* _TASK DETAILS_
Exactly as written, quote every line that follows, skipping the images.

>> begin AVAILABLE DATA

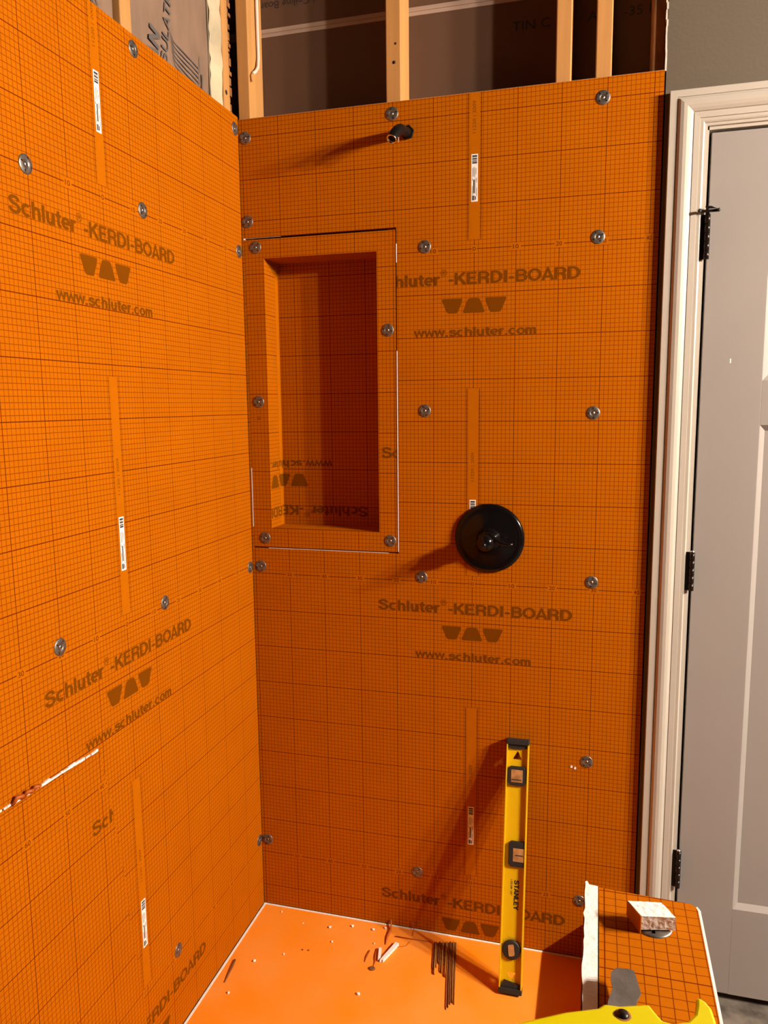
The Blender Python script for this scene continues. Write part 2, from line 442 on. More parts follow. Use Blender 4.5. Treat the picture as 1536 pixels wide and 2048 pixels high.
def barcode_label(mp, u0, ztop, label, zmax=999):
    """a long narrow white sticker: bars at the top, lines of tiny type below"""
    e = empty('barcode_label', mp(u0, ztop - 10.8, 0), label, 'label', 'barcode stickers on the orange boards')
    base = mp(u0, ztop - 10.8, 0)
    def q(name, a0, a1, b0, b1, m, d):
        vs = [mp(u0 + a, ztop - b, d) for a, b in ((a0, b1), (a1, b1), (a1, b0), (a0, b0))]
        vs += [mp(u0 + a, ztop - b, d - 0.02) for a, b in ((a0, b1), (a1, b1), (a1, b0), (a0, b0))]
        vs = [tuple(x - y for x, y in zip(p, base)) for p in vs]
        return MB().add(vs, [(0, 1, 2, 3), (7, 6, 5, 4), (0, 4, 5, 1), (1, 5, 6, 2), (2, 6, 7, 3), (3, 7, 4, 0)]).build(name, m, e)
    q('sticker', -0.8, 0.8, 0, 10.8, M['paper'], 0.06)
    z = 0.3
    for t in (0.5, 0.12, 0.42, 0.1, 0.3, 0.45):
        q('bar', -0.58, 0.58, z, z + t * 0.72, M['ink'], 0.08); z += t * 0.72 + 0.1
    for k, (a, b0, b1, wd) in enumerate([(-0.45, 3.1, 5.2, 0.1), (-0.2, 2.9, 5.0, 0.08), (0.05, 3.0, 5.3, 0.08), (0.35, 3.2, 4.6, 0.1),
                                         (-0.5, 5.5, 6.0, 0.12), (0.5, 5.4, 6.5, 0.12), (-0.5, 7.2, 9.2, 0.12), (0.5, 7.6, 9.6, 0.1), (0.22, 5.5, 9.0, 0.07)]):
        q('type_line', a - wd / 2, a + wd / 2, b0, b1, M['ink_grey'], 0.08)
    q('type_line', -0.28, 0.02, 5.8, 8.9, M['ink'], 0.08)
    q('type_line', -0.6, 0.0, 9.4, 10.5, M['ink_grey'], 0.08)
    q('type_line', 0.12, 0.35, 9.6, 10.4, M['ink'], 0.08)
    return e

back_mp = lambda u, z, d=0.0: (u, -d, z)
left_mp = lambda b, z, d=0.0: (-XC + d, b - BC, z)

# ================================================================== THE SETTING
TOP = 262.0
floor = MB().box(-75, 277, -330, 12, -8, -5.5).build('floor', M['floor']); tag(floor, kind='structure')
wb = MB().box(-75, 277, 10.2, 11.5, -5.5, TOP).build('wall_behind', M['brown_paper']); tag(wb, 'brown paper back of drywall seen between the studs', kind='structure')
bm_ = lambda u, v: (u, 10.17, v)
MB().box(-74, 41.5, 10.1, 10.19, 240.3, 241.2).build('joint_tape', M['tape'], wb)
MB().box(-74, 41.5, 10.12, 10.19, 241.3, 242.3).build('joint_tape', M['tape'], wb)
write('printed_line', 'Wall and Ceiling Board', -33.5, 248.8, 1.9, bm_, M['ink'], wb, width=26, rot=PI)
write('stencil_line', 'TIN C   D   A/1   -35 B', 7.4, 233.6, 2.2, bm_, M['ink'], wb, width=33)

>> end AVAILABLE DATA

* _RESPONSE TO THIS EXERCISE_
The Blender Python script for this scene continues. Write part 2, from line 442 on. More parts follow. Use Blender 4.5. Treat the picture as 1536 pixels wide and 2048 pixels high.
def barcode_label(mp, u0, ztop, label, zmax=999):
    """a long narrow white sticker: bars at the top, lines of tiny type below"""
    e = empty('barcode_label', mp(u0, ztop - 10.8, 0), label, 'label', 'barcode stickers on the orange boards')
    base = mp(u0, ztop - 10.8, 0)
    def q(name, a0, a1, b0, b1, m, d):
        vs = [mp(u0 + a, ztop - b, d) for a, b in ((a0, b1), (a1, b1), (a1, b0), (a0, b0))]
        vs += [mp(u0 + a, ztop - b, d - 0.02) for a, b in ((a0, b1), (a1, b1), (a1, b0), (a0, b0))]
        vs = [tuple(x - y for x, y in zip(p, base)) for p in vs]
        return MB().add(vs, [(0, 1, 2, 3), (7, 6, 5, 4), (0, 4, 5, 1), (1, 5, 6, 2), (2, 6, 7, 3), (3, 7, 4, 0)]).build(name, m, e)
    q('sticker', -0.8, 0.8, 0, 10.8, M['paper'], 0.06)
    z = 0.3
    for t in (0.5, 0.12, 0.42, 0.1, 0.3, 0.45):
        q('bar', -0.58, 0.58, z, z + t * 0.72, M['ink'], 0.08); z += t * 0.72 + 0.1
    for k, (a, b0, b1, wd) in enumerate([(-0.45, 3.1, 5.2, 0.1), (-0.2, 2.9, 5.0, 0.08), (0.05, 3.0, 5.3, 0.08), (0.35, 3.2, 4.6, 0.1),
                                         (-0.5, 5.5, 6.0, 0.12), (0.5, 5.4, 6.5, 0.12), (-0.5, 7.2, 9.2, 0.12), (0.5, 7.6, 9.6, 0.1), (0.22, 5.5, 9.0, 0.07)]):
        q('type_line', a - wd / 2, a + wd / 2, b0, b1, M['ink_grey'], 0.08)
    q('type_line', -0.28, 0.02, 5.8, 8.9, M['ink'], 0.08)
    q('type_line', -0.6, 0.0, 9.4, 10.5, M['ink_grey'], 0.08)
    q('type_line', 0.12, 0.35, 9.6, 10.4, M['ink'], 0.08)
    return e

back_mp = lambda u, z, d=0.0: (u, -d, z)
left_mp = lambda b, z, d=0.0: (-XC + d, b - BC, z)

# ================================================================== THE SETTING
TOP = 262.0
floor = MB().box(-75, 277, -330, 12, -8, -5.5).build('floor', M['floor']); tag(floor, kind='structure')
wb = MB().box(-75, 277, 10.2, 11.5, -5.5, TOP).build('wall_behind', M['brown_paper']); tag(wb, 'brown paper back of drywall seen between the studs', kind='structure')
bm_ = lambda u, v: (u, 10.17, v)
MB().box(-74, 41.5, 10.1, 10.19, 240.3, 241.2).build('joint_tape', M['tape'], wb)
MB().box(-74, 41.5, 10.12, 10.19, 241.3, 242.3).build('joint_tape', M['tape'], wb)
write('printed_line', 'Wall and Ceiling Board', -33.5, 248.8, 1.9, bm_, M['ink'], wb, width=26, rot=PI)
write('stencil_line', 'TIN C   D   A/1   -35 B', 7.4, 233.6, 2.2, bm_, M['ink'], wb, width=33)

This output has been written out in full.